District moves closer, but falls slightly short of full accreditation

School District 51 is closer to full accreditation than it was last year, but fell short of the cut again this year, under a new state accreditation system.

The system, called Performance Frameworks, was introduced in 2010. Schools and districts are “accredited” or “accredited with distinction” if they meet 64 percent of the state’s goals for Colorado Student Assessment Program scores and year-over-year individual growth in those scores.

District 51 met 62 percent of those goals with this spring’s CSAP scores and other data, so the district was “accredited with improvement” for the second consecutive year and will submit a plan next month to the state for how the district will improve its performance. The district met 60.5 percent of the state’s goals last year.

“We’re on track to meet accreditation next year,” District 51 Executive Director of High Schools Bill Larsen said.

The district came closer this year to meeting state goals in two of the four categories that determine a district’s accreditation rating. The district had the second-highest year-over-year jump among the state’s 18 largest districts in goals met for student growth in CSAP scores. The district also experienced a slight increase in goals met for CSAP score growth in student subgroups, such as homeless students, students with disabilities and students who receive free or reduced-price school meals.

District 51’s score in a category that combines high school dropout and graduation rates and ACT scores for the district’s 11th-graders remained flat year-over-year. Larsen said the district’s graduation and dropout rates improved this year, but its ACT scores declined.

The district met fewer goals this year in one area: CSAP achievement.

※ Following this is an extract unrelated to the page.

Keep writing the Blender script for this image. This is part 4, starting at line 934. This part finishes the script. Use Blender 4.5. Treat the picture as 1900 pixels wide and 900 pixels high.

District 51 Executive Director of Elementary Schools Andy Laase said it was possible for the district’s growth scores to improve while achievement fell, in part, because the achievement category counts how many students scored proficient or above on CSAP tests and leaves out movement in other categories.

“We moved a lot of kids from the unsatisfactory category to partially proficient,” Laase said.

Laase said the district has more students who are new to the district or new to CSAP testing this year who need extra support or aren’t coming to school prepared for grade-level work.

“We need to grow them at a higher rate to get to proficiency,” Laase said. “It’s not an excuse. Our job is to get them to proficient, and we are. It just takes longer.”

Laase said the district is working on that growth by having kindergarten through eighth-grade students take an online assessment at the beginning of the year. Teachers then can see where a student may need extra help and assign those students to get extra help at times when the student will not be taken out of regular classroom learning time.